Es por ello que el Estado y el capital, en particular el financiero, buscan mediante un proceso de des-familiarización y des-contextualización tornar cualquier espacio diferenciable, cualquier lugar, en un puro espacio sin referentes determinables para así imposibilitar la fijación de memorias y experiencias. Así, un mall se convierte en cualquier mall; un suburbio norteamericano se convierte en cualquier suburbio de Beijing, Londres o Guatemala; un McDonald´s se convierte en cualquier McDonald´s; y un gobierno se convierte en cualquier gobierno. Más aún, los medios de comunicación persiguen homogeneizar tanto la información como la realidad en sí a través de diversas estrategias que, por ejemplo, dan la misma o menor importancia a Occupy Wall St. que a las actividades sociales de las Kardashians, a las leyes anti-inmigrantes de Arizona que a los amoríos de Jennifer Aniston.

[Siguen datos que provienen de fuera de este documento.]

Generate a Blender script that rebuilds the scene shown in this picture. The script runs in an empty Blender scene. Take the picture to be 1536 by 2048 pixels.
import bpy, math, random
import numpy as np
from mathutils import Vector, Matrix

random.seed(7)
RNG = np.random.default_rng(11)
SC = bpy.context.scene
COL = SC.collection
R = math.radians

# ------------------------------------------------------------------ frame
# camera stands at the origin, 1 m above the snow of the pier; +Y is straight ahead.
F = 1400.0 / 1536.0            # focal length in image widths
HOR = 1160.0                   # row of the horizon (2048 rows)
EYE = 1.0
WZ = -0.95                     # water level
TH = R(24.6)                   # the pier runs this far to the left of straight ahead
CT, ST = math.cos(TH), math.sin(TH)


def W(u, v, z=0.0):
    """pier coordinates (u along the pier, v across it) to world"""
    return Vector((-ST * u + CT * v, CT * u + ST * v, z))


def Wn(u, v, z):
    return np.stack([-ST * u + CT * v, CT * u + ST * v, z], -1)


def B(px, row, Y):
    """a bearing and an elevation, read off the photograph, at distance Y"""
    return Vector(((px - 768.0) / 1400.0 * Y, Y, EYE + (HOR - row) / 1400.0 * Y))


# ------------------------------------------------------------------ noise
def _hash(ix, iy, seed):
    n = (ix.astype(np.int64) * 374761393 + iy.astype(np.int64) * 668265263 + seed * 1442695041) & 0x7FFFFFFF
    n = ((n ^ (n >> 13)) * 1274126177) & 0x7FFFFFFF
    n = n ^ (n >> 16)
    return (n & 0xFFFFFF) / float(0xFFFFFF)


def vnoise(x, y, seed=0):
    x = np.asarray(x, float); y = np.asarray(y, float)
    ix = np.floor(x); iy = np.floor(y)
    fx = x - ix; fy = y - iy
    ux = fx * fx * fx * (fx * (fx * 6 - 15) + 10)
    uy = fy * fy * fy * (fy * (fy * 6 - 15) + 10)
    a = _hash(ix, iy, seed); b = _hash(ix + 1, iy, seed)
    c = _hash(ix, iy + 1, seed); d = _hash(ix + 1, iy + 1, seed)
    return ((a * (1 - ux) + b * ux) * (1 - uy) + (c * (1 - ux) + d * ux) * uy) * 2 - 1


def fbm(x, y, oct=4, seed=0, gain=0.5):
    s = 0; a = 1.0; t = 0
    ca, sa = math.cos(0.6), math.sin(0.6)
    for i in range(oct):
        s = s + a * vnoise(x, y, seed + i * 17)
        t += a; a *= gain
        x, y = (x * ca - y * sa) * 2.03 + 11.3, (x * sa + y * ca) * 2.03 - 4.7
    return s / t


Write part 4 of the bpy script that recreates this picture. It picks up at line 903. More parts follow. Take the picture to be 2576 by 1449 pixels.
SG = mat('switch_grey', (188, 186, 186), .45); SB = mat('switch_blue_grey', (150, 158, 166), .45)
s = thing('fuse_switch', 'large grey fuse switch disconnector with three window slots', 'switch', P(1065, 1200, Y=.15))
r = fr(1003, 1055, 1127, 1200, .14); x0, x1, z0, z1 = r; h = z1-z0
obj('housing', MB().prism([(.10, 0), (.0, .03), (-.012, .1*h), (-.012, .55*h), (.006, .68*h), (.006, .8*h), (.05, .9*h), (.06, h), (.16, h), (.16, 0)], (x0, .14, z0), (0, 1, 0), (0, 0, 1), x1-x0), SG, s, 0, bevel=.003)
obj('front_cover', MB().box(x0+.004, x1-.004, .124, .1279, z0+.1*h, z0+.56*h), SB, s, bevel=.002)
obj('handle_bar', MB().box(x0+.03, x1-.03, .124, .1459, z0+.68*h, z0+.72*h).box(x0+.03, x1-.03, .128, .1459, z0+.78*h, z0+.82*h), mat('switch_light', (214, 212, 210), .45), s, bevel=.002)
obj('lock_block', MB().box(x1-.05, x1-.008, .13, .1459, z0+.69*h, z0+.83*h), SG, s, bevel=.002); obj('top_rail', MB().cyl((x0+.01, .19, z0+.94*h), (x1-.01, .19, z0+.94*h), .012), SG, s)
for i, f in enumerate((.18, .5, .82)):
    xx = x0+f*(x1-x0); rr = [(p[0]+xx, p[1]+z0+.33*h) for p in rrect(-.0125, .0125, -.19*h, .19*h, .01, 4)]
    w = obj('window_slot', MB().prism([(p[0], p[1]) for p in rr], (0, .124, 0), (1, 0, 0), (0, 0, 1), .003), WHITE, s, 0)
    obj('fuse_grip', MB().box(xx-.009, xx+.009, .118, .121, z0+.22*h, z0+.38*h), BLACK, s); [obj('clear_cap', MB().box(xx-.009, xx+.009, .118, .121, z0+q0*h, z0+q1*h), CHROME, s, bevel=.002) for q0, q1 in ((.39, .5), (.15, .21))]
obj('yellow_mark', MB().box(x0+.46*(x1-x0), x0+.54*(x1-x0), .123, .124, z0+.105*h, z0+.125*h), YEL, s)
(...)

Este bombardeo continuo e indiferenciado de “información” pretende anular cualquier posibilidad de reflexión crítica que pueda dar paso al cuestionamiento, la duda y la insatisfacción, mismas que son, precisamente, lo que permite transformar la información en conocimiento crítico, deseo o acción colectiva. Son precisamente esas actividades, lugares y momentos que invitan y posibilitan la reflexión lo que el capitalismo (financiero) busca suprimir para que, dada la intercambiable y excesiva cantidad de información, no seamos capaces de pensar críticamente. No es pues una coincidencia que el ejemplo perfecto de sutura entre espectáculo, inmediatez y consumismo sea esa fascinante aberración llamada Las Vegas, el no-lugar por excelencia: un puro espacio des-contextualizado y des-familiarizado que elimina lo público y con ello la memoria colectiva que pueda tornarse en acción, en política. Tampoco es coincidencia que la sociedad que más reproduce este modelo, la estadounidense, sea a su vez la más sub-urbanizada y esparcida, la que menos apego y aprecio tiene por la vida urbana y los espacios públicos.

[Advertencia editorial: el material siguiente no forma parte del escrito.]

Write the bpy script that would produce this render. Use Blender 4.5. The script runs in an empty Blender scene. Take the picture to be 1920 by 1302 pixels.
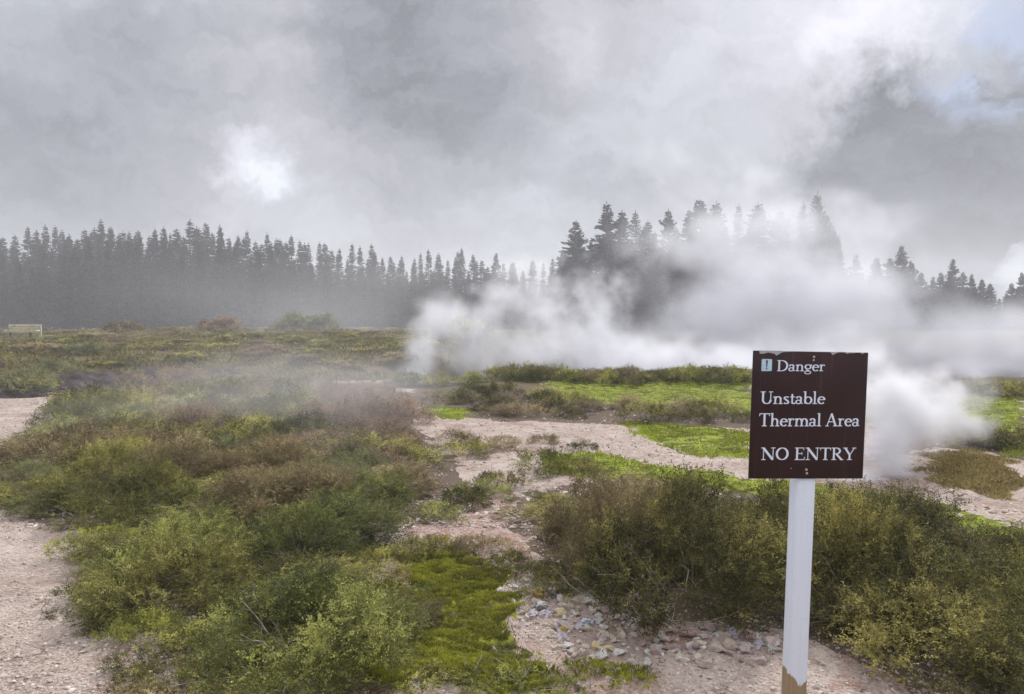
import bpy, bmesh, math, random
import numpy as np
from mathutils import Vector, Matrix

R = math.radians
scene = bpy.context.scene
col = scene.collection
rng = np.random.default_rng(7)
random.seed(7)

# ------------------------------------------------------------------ camera
F = 1400.0                      # focal length in pixels of the 1920 wide photograph
PITCH = math.atan(66 / F)       # horizon lies 66 px above the centre
EYE = 1.6
cam_d = bpy.data.cameras.new('camera')
cam_d.sensor_width = 36
cam_d.lens = F / 1920 * 36
cam_d.clip_start = 0.05
cam_d.clip_end = 5000
cam = bpy.data.objects.new('camera', cam_d)
cam.location = (0, 0, EYE)
cam.rotation_euler = (math.pi / 2 - PITCH, 0, 0)
col.objects.link(cam)
scene.camera = cam
scene.view_settings.view_transform = 'Standard'
scene.view_settings.look = 'None'
scene.view_settings.exposure = 0.14
scene.view_settings.gamma = 1.0
scene.cycles.max_bounces = 8
scene.cycles.diffuse_bounces = 3
scene.cycles.glossy_bounces = 2
scene.cycles.transmission_bounces = 3
scene.cycles.transparent_max_bounces = 6
scene.cycles.volume_bounces = 3
scene.cycles.use_denoising = True

CP, SP = math.cos(PITCH), math.sin(PITCH)


def ray(px, py):
    u, v = (px - 960) / F, (651 - py) / F
    return np.array([u, CP + v * SP, -SP + v * CP])


def atd(px, py, d):
    """the point seen at pixel (px, py) of the photograph, d metres ahead"""
    r = ray(px, py)
    return np.array([0, 0, EYE]) + r * (d / r[1])


def sky_dir(px, py):
    r = ray(px, py)
    return r / np.linalg.norm(r)


# ------------------------------------------------------------------ world: overcast with breaks
SUN_AZ, SUN_EL = R(24), R(42)      # azimuth to the right of straight ahead
world = bpy.data.worlds.new('World')
scene.world = world
world.use_nodes = True
wt = world.node_tree
wt.nodes.clear()


class NT:
    """small helper to write node trees"""

    def __init__(self, tree):
        self.t = tree

    def n(self, kind, ins=None, **props):
        nd = self.t.nodes.new(kind)
        for k, v in props.items():
            setattr(nd, k, v)
        for k, v in (ins or {}).items():
            s = nd.inputs[k]
            if isinstance(v, bpy.types.NodeSocket):
                self.t.links.new(v, s)
            else:
                s.default_value = v
        return nd

    def math(self, op, a, b=0.0, c=None, clamp=False):
        ins = {0: a, 1: b}
        if c is not None:
            ins[2] = c
        return self.n('ShaderNodeMath', ins, operation=op, use_clamp=clamp).outputs[0]

    def vmath(self, op, a, b=(0, 0, 0), out=0):
        return self.n('ShaderNodeVectorMath', {0: a, 1: b}, operation=op).outputs[out]

    def noise(self, vec, scale, detail=4, rough=0.55, dist=0.0, out='Fac'):
        nd = self.n('ShaderNodeTexNoise', {'Vector': vec, 'Scale': scale, 'Detail': detail, 'Roughness': rough,
                                           'Distortion': dist}, noise_dimensions='3D')
        return nd.outputs[0 if out == 'Fac' else 1]

    def ramp(self, v, a, b, c=0.0, d=1.0, smooth=True):
        return self.n('ShaderNodeMapRange', {0: v, 1: a, 2: b, 3: c, 4: d},
                      interpolation_type='SMOOTHSTEP' if smooth else 'LINEAR').outputs[0]

    def mix(self, f, a, b):
        nd = self.n('ShaderNodeMix', {0: f, 6: a, 7: b}, data_type='RGBA')
        return nd.outputs[2]


W = NT(wt)
dirv = W.n('ShaderNodeTexCoord').outputs['Generated']
wob = W.vmath('SUBTRACT', W.noise(dirv, 5.0, 6, 0.66, out='Color'), (0.5, 0.5, 0.5))
wob2 = W.n('ShaderNodeVectorMath', {0: wob, 'Scale': 0.20}, operation='SCALE').outputs[0]
fine = W.vmath('SUBTRACT', W.noise(dirv, 24.0, 6, 0.65, out='Color'), (0.5, 0.5, 0.5))
fine = W.n('ShaderNodeVectorMath', {0: fine, 'Scale': 0.055}, operation='SCALE').outputs[0]
dw = W.vmath('NORMALIZE', W.vmath('ADD', W.vmath('ADD', dirv, wob2), fine))
stretch = W.vmath('MULTIPLY', dw, (1.0, 1.0, 1.9))
n_big = W.noise(stretch, 2.6, 4, 0.5)
n_mid = W.noise(W.vmath('ADD', stretch, (3.1, 1.7, 0.4)), 6.5, 6, 0.58)
val = W.math('ADD', 0.455, W.math('MULTIPLY', W.math('SUBTRACT', n_big, 0.5), 0.34))
val = W.math('ADD', val, W.math('MULTIPLY', W.math('SUBTRACT', n_mid, 0.5), 0.42))
# cloud masses and breaks by direction: pixel, radius in px, strength
for (px, py, rad, s) in [
    (800, 130, 230, -0.13), (690, 60, 160, -0.07), (930, 200, 150, -0.05),
    (60, 290, 260, -0.08), (120, 40, 300, 0.05), (330, 60, 260, 0.04), (620, 290, 160, 0.03),
    (250, 240, 200, -0.05), (200, 400, 240, -0.03),
    (500, 312, 66, 0.19), (450, 295, 50, 0.12), (512, 335, 34, 0.14),
    (900, 430, 150, 0.07), (1180, 150, 260, 0.07), (1300, 270, 230, 0.04),
    (1420, 60, 190, 0.09), (1640, 10, 190, 0.17), (1560, 100, 140, 0.09), (1790, -10, 130, 0.16), (1610, 60, 90, 0.08), (1820, 60, 60, 0.10),
    (1740, 300, 210, -0.13), (1850, 380, 260, -0.18), (1700, 430, 220, -0.12), (1740, 190, 150, -0.12), (1600, 340, 200, -0.07),
    (1900, 520, 60, 0.40), (1840, 510, 50, 0.14), (1885, 185, 90, 0.10),
    (1400, 300, 160, 0.02),
]:
    c = sky_dir(px, py)
    ca = math.cos(math.atan(rad * 1.25 / F))
    d = W.vmath('DOT_PRODUCT', dw, tuple(c), out=1)
    val = W.math('ADD', val, W.ramp(d, ca, 1.0, 0.0, s))
val = W.math('MAXIMUM', val, 0.225)
val = W.math('ADD', val, W.math('MULTIPLY', W.math('SUBTRACT', W.noise(W.vmath('ADD', stretch, (7.7, 2.2, 4.1)), 9.0, 7, 0.66), 0.5), 0.34))
val = W.math('MULTIPLY', W.math('MINIMUM', val, 0.93), 0.92)
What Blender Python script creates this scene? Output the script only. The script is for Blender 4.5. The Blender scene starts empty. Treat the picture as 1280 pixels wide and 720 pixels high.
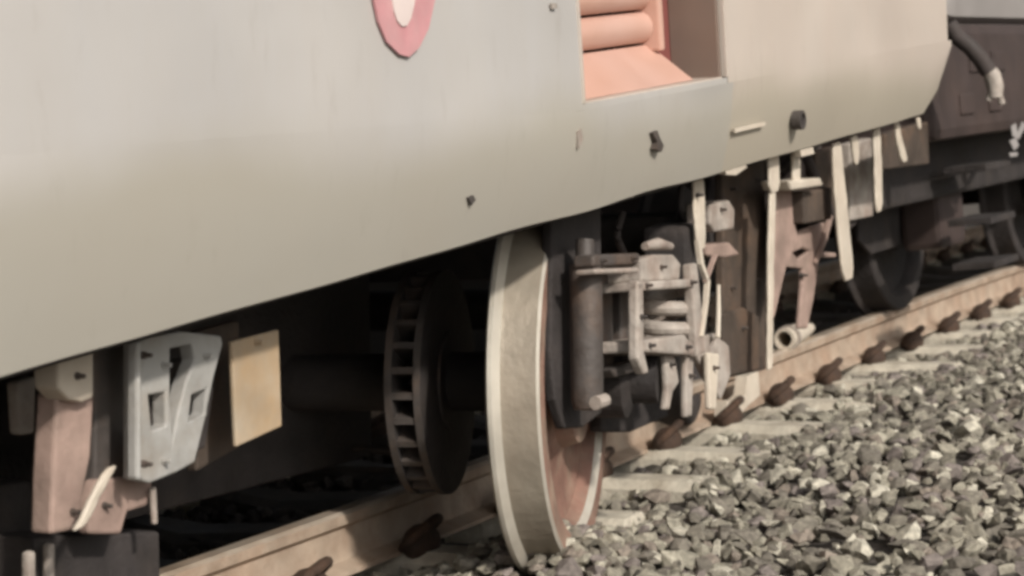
import bpy, bmesh, math, random
from mathutils import Vector, Matrix, noise
random.seed(7)
R = math.radians
scene = bpy.context.scene
C = scene.collection

# ------------------------------------------------------------------ camera, sky, sun, exposure
FPX, PITCH, ROLL, CAM_H = 2700.0, R(3.5), R(-6.0), 1.15
cr, sr = math.cos(ROLL), math.sin(ROLL)
FWD = Vector((0, math.cos(PITCH), -math.sin(PITCH)))
UP0 = Vector((0, math.sin(PITCH), math.cos(PITCH)))
RIGHT = Vector((1, 0, 0)) * cr + UP0 * sr
UP = Vector((1, 0, 0)) * -sr + UP0 * cr
CAM = Vector((0, 0, CAM_H))
cd = bpy.data.cameras.new('camera')
cam = bpy.data.objects.new('camera', cd)
C.objects.link(cam)
cd.sensor_width = 36.0
cd.lens = 36.0 * FPX / 1280.0
cd.clip_start = 0.05
cd.clip_end = 3000
cam.matrix_world = Matrix(((RIGHT.x, UP.x, -FWD.x, 0), (RIGHT.y, UP.y, -FWD.y, 0), (RIGHT.z, UP.z, -FWD.z, CAM_H), (0, 0, 0, 1)))
cd.dof.use_dof = True
cd.dof.focus_distance = 5.4
cd.dof.aperture_fstop = 5.0
scene.camera = cam

SUN_DIR = Vector((0.48, -0.72, 0.52)).normalized()      # towards the sun
world = bpy.data.worlds.new('World')
scene.world = world
world.use_nodes = True
wn = world.node_tree.nodes
wl = world.node_tree.links
bg = wn['Background']
sky = wn.new('ShaderNodeTexSky')
sky.sky_type = 'NISHITA'
sky.sun_disc = False
sky.sun_elevation = math.asin(SUN_DIR.z)
sky.sun_rotation = math.atan2(SUN_DIR.x, SUN_DIR.y)
sky.dust_density = 4.0
hs = wn.new('ShaderNodeHueSaturation')
hs.inputs['Saturation'].default_value = 0.25            # thin even cloud
wl.new(sky.outputs[0], hs.inputs['Color'])
wl.new(hs.outputs[0], bg.inputs['Color'])
bg.inputs['Strength'].default_value = 0.075
sd = bpy.data.lights.new('sun', 'SUN')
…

Como señala Lewis Mumford en La ciudad en la historia, la ciudad no surgió como centro económico sino como centro ritual pues su origen lo encontramos en el sepulcro y no en el comercio. Al ser los muertos los primeros en tener un lugar de residencia permanente —una caverna, un montículo marcado con una piedra, una parihuela colectiva— éste se convirtió en punto de referencia y centro ceremonioso al que los vivos retornaban con cierta regularidad, ya sea para comunicarse con los espíritus o para apaciguar su llamado. Fue sólo cuestión de tiempo que en esos centros rituales se establecieran poblaciones permanentes. Es por ello que es factible decir que el origen de la ciudad lo podemos ubicar en la memoria colectiva, la cual se produce y reproduce en la esfera pública, en los espacios públicos que permiten la posibilidad de acciones colectivas que producen memoria colectiva.
Es fácil ver, entonces, por qué el capitalismo (especialmente en su versión financiera) busca convertir cualquier lugar en un no-lugar, en un puro espacio de circulación que elimine cualquier marco de referencia, borre significados e inhiba la creación y fijación de la memoria colectiva. Más aún, este proceso de des-familiarización y des-contextualización del consumo busca presentar al capitalismo como natural, inevitable, inmemorial y atemporal, lo que a su vez genera un profundo sentimiento de pasividad y apatía, de no ser más que un receptor o espectador. Busca, también, mediante un proceso que procura convertir al individuo en un mero objeto/sujeto de consumo sumergido en un espacio-tiempo carente de significado que inhibe la reflexión crítica, la duda y el cuestionamiento necesario para lograr cualquier acción colectiva. Es por ello que se ocupan los espacios públicos: para re-significarlos y re-convertirlos en lugares donde se pueda fijar la memoria colectiva mediante la acumulación de experiencias cotidianas que a su vez posibiliten reflexiones críticas y colectivas que den paso a propuestas y acciones que generen un cambio.
La pregunta entonces es: ¿Por qué no existe vida pública en Guatemala? ¿Qué espacios públicos pudieran prestarse a esta re-significación colectiva? Y sobretodo, dada la abyecta realidad, ¿por qué siguen las calles vacías?